STATED TASK
Take the lines from the top down to and including the one with "return tuple((v /" and repeat them exactly. Omit images.

--- START RAW DATA ---

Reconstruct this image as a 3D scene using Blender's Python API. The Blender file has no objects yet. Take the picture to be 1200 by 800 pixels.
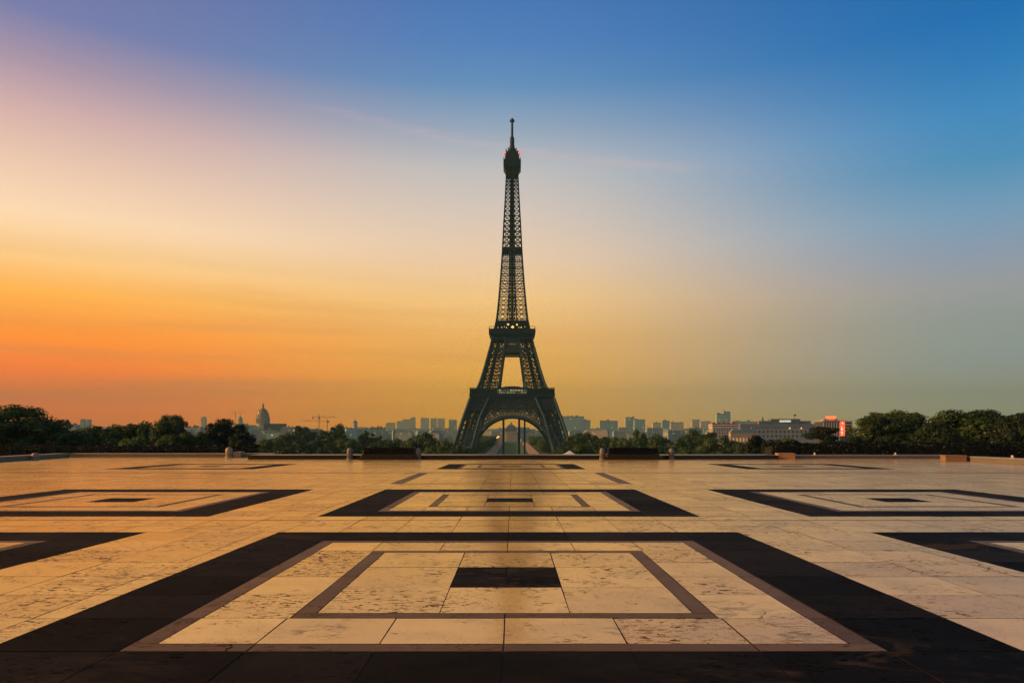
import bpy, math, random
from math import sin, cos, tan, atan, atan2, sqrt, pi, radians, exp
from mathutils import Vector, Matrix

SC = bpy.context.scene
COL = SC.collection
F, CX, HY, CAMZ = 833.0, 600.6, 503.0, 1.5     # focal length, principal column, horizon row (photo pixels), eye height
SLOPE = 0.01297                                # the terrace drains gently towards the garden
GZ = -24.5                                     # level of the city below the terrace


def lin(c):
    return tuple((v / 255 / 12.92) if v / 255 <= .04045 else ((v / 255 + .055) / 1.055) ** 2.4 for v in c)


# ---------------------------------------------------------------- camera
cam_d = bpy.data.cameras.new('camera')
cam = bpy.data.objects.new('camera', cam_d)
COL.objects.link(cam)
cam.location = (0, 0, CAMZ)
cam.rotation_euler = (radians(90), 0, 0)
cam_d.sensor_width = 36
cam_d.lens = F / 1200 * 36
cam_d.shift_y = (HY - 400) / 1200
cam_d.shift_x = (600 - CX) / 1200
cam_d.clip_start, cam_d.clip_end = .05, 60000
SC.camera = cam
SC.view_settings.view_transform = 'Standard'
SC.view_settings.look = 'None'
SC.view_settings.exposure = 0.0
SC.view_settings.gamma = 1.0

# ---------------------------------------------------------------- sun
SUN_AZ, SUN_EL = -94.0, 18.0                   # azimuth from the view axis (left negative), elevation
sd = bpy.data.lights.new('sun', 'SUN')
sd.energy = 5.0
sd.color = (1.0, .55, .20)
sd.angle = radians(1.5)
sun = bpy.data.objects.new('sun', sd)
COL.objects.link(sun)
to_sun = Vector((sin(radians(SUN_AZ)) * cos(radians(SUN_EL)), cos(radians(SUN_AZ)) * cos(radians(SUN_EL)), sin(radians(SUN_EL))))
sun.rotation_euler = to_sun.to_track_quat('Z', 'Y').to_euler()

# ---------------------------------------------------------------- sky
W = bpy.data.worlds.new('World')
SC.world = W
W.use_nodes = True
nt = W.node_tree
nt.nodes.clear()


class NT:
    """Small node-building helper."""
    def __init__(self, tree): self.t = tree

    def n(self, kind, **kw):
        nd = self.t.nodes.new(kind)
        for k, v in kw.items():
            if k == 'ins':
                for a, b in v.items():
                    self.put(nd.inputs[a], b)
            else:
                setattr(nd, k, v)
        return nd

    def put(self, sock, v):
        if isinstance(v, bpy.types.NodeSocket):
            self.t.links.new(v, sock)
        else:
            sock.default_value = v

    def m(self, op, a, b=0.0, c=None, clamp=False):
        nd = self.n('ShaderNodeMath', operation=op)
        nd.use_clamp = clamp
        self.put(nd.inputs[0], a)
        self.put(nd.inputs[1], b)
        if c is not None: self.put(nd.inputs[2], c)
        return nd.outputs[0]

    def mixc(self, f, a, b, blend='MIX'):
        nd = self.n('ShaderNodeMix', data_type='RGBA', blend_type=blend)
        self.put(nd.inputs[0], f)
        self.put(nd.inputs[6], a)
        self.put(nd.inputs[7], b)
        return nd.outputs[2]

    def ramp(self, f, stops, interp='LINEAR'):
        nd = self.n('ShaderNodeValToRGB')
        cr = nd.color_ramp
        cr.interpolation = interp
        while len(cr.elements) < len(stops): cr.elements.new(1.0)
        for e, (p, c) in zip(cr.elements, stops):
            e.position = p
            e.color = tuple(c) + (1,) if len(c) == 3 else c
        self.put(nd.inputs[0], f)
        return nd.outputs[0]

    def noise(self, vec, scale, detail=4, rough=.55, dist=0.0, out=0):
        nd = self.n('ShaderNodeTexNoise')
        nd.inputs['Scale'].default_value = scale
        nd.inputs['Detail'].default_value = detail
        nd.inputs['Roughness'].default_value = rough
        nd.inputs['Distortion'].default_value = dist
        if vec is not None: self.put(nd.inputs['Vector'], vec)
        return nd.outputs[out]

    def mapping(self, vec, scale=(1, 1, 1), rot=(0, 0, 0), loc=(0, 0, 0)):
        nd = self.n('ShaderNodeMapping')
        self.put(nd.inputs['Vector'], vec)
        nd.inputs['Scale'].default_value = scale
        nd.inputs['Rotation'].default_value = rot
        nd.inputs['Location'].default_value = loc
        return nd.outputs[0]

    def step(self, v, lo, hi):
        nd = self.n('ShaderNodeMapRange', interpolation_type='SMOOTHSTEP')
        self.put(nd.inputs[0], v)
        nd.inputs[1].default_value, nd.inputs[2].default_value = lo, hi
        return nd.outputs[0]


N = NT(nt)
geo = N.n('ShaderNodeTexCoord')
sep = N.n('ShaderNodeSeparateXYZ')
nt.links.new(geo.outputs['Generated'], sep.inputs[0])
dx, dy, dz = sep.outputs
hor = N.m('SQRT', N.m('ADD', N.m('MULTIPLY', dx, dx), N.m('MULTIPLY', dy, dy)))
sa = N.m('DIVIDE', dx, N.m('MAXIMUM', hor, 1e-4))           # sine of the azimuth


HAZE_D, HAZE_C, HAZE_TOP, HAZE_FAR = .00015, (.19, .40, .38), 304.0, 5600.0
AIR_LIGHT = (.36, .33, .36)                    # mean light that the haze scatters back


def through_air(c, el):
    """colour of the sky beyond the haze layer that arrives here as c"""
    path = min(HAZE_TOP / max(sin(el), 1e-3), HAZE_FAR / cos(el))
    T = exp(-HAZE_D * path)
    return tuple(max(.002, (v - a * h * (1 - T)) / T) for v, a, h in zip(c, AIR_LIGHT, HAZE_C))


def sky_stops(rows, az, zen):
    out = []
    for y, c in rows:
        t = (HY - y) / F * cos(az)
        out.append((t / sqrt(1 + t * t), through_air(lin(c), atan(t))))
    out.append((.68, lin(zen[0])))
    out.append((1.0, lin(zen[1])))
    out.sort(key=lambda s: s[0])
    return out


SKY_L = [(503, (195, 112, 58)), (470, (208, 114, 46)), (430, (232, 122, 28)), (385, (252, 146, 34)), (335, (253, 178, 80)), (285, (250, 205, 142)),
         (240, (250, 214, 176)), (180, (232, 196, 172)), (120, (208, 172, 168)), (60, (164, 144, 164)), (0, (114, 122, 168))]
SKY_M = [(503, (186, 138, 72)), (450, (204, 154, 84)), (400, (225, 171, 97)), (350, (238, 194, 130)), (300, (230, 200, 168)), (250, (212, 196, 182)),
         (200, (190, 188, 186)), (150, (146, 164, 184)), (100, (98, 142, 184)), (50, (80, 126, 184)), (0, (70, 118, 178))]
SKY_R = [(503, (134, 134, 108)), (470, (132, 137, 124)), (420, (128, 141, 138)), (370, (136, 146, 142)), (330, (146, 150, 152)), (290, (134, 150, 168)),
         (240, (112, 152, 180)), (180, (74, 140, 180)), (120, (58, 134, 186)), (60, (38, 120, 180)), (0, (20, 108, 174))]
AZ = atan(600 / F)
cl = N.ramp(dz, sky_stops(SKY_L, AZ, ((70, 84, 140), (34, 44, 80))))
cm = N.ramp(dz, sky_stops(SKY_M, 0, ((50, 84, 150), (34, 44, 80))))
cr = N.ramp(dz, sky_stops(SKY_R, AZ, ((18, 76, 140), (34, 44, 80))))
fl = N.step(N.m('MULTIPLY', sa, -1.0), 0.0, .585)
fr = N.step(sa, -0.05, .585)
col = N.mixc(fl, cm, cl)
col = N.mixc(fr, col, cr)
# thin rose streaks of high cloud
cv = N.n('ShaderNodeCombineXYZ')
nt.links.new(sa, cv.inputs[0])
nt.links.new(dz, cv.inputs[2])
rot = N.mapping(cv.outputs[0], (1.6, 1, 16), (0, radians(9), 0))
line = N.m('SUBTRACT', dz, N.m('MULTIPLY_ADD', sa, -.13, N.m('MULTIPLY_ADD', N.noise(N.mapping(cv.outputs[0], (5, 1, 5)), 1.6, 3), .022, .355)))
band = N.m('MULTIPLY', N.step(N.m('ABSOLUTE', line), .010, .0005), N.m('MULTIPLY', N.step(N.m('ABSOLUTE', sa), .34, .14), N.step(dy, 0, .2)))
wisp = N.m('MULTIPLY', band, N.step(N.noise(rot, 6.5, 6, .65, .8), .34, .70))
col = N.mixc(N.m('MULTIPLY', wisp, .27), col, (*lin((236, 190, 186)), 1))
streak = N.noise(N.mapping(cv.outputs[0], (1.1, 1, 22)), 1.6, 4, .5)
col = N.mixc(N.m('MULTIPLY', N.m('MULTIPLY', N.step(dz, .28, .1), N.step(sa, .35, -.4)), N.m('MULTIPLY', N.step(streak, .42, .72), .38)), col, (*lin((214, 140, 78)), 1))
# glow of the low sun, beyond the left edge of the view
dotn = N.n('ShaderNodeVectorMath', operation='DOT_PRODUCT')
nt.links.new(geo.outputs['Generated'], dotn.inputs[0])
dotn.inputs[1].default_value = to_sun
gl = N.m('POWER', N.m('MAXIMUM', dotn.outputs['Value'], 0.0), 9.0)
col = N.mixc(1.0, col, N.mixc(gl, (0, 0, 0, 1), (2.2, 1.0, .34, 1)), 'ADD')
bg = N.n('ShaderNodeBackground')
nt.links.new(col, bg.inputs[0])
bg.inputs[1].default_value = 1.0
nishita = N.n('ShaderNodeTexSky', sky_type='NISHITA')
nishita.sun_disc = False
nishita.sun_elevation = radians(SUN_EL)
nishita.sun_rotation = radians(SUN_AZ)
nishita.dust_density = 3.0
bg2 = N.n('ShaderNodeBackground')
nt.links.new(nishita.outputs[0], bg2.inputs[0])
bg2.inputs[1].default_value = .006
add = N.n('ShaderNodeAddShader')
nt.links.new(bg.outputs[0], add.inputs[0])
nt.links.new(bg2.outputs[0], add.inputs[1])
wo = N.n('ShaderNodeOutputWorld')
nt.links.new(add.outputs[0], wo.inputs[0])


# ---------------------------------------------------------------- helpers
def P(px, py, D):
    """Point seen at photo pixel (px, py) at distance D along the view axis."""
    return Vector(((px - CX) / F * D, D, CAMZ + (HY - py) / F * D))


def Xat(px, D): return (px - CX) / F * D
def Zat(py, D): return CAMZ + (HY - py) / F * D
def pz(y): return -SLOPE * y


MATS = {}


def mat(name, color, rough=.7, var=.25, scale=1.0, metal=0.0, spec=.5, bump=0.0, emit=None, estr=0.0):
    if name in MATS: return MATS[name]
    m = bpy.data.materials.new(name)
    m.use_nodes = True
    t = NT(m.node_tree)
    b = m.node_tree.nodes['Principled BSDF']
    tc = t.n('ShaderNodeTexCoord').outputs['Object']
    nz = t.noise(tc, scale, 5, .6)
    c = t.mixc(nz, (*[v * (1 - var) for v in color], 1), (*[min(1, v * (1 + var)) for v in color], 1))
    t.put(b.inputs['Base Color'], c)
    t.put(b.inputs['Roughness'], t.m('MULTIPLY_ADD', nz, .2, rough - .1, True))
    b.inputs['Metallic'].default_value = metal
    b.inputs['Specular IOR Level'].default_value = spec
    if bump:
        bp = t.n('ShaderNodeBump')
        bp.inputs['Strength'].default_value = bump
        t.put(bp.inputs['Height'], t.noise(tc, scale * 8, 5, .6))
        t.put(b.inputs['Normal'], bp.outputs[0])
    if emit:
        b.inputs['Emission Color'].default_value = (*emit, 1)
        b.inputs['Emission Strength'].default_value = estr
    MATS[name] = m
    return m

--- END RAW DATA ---

EXERCISE OUTPUT
Reconstruct this image as a 3D scene using Blender's Python API. The Blender file has no objects yet. Take the picture to be 1200 by 800 pixels.
import bpy, math, random
from math import sin, cos, tan, atan, atan2, sqrt, pi, radians, exp
from mathutils import Vector, Matrix

SC = bpy.context.scene
COL = SC.collection
F, CX, HY, CAMZ = 833.0, 600.6, 503.0, 1.5     # focal length, principal column, horizon row (photo pixels), eye height
SLOPE = 0.01297                                # the terrace drains gently towards the garden
GZ = -24.5                                     # level of the city below the terrace


def lin(c):
    return tuple((v / 255 / 12.92) if v / 255 <= .04045 else ((v / 255 + .055) / 1.055) ** 2.4 for v in c)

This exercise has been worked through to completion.